**Exercise**
Return only the lines running from the line with "What Blender Python" down to the line with "sc.camera = cam", both included, exactly as they appear.

**Task inputs**
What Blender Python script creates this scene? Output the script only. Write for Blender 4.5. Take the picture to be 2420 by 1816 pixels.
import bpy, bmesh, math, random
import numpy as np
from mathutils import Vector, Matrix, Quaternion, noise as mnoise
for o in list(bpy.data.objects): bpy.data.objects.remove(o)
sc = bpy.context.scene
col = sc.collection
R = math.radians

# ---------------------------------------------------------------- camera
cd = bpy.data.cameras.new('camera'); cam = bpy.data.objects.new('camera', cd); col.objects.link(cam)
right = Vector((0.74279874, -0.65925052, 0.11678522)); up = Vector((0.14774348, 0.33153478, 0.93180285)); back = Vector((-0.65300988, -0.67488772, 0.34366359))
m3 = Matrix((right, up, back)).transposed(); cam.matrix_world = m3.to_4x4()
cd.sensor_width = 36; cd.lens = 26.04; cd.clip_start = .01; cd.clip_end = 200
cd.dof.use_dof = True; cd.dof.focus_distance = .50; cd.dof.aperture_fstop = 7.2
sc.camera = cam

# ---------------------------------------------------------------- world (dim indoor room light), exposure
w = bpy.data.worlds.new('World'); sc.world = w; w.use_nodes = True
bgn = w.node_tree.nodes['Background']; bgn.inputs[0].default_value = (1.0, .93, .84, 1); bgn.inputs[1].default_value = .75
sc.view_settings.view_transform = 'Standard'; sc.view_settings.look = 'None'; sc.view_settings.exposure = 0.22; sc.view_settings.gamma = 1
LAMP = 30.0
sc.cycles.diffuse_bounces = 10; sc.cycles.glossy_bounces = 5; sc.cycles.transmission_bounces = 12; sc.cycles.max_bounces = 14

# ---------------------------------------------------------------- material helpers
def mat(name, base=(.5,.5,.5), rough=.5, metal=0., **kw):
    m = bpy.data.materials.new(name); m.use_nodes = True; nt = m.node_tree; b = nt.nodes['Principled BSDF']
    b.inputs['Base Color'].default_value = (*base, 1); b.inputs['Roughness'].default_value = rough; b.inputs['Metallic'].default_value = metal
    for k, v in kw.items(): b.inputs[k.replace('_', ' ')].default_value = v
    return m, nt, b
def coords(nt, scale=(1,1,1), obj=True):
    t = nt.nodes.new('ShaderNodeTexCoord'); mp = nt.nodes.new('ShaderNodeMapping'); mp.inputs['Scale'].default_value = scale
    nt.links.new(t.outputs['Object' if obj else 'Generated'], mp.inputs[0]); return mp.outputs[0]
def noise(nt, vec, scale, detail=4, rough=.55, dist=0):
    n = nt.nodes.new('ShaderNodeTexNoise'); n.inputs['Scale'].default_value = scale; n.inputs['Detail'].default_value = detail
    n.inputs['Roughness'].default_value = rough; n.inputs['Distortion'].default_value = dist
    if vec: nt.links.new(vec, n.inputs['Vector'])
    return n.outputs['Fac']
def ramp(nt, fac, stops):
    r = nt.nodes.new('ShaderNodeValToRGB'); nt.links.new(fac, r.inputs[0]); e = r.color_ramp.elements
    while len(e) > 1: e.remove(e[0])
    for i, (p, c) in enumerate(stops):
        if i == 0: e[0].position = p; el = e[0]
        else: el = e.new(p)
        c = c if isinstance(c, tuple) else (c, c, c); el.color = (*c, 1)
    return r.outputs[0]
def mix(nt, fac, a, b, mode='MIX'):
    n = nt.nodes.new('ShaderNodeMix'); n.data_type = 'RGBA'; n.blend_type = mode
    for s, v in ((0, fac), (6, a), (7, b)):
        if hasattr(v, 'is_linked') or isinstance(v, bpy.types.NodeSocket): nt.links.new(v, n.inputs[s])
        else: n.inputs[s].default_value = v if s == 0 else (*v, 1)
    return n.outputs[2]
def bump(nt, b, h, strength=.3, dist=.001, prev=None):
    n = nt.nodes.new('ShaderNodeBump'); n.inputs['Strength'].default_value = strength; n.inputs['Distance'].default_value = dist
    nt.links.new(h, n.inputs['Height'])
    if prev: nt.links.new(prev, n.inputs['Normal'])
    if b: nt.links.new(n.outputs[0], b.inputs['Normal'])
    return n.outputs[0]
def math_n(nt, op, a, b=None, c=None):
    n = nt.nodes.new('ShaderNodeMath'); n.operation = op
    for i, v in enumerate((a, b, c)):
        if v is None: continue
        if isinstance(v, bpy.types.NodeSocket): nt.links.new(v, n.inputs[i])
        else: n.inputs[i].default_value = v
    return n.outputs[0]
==
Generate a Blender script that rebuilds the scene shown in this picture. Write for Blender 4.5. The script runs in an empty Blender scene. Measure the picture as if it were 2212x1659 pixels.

**Result for this exercise**
What Blender Python script creates this scene? Output the script only. Write for Blender 4.5. Take the picture to be 2420 by 1816 pixels.
import bpy, bmesh, math, random
import numpy as np
from mathutils import Vector, Matrix, Quaternion, noise as mnoise
for o in list(bpy.data.objects): bpy.data.objects.remove(o)
sc = bpy.context.scene
col = sc.collection
R = math.radians

# ---------------------------------------------------------------- camera
cd = bpy.data.cameras.new('camera'); cam = bpy.data.objects.new('camera', cd); col.objects.link(cam)
right = Vector((0.74279874, -0.65925052, 0.11678522)); up = Vector((0.14774348, 0.33153478, 0.93180285)); back = Vector((-0.65300988, -0.67488772, 0.34366359))
m3 = Matrix((right, up, back)).transposed(); cam.matrix_world = m3.to_4x4()
cd.sensor_width = 36; cd.lens = 26.04; cd.clip_start = .01; cd.clip_end = 200
cd.dof.use_dof = True; cd.dof.focus_distance = .50; cd.dof.aperture_fstop = 7.2
sc.camera = cam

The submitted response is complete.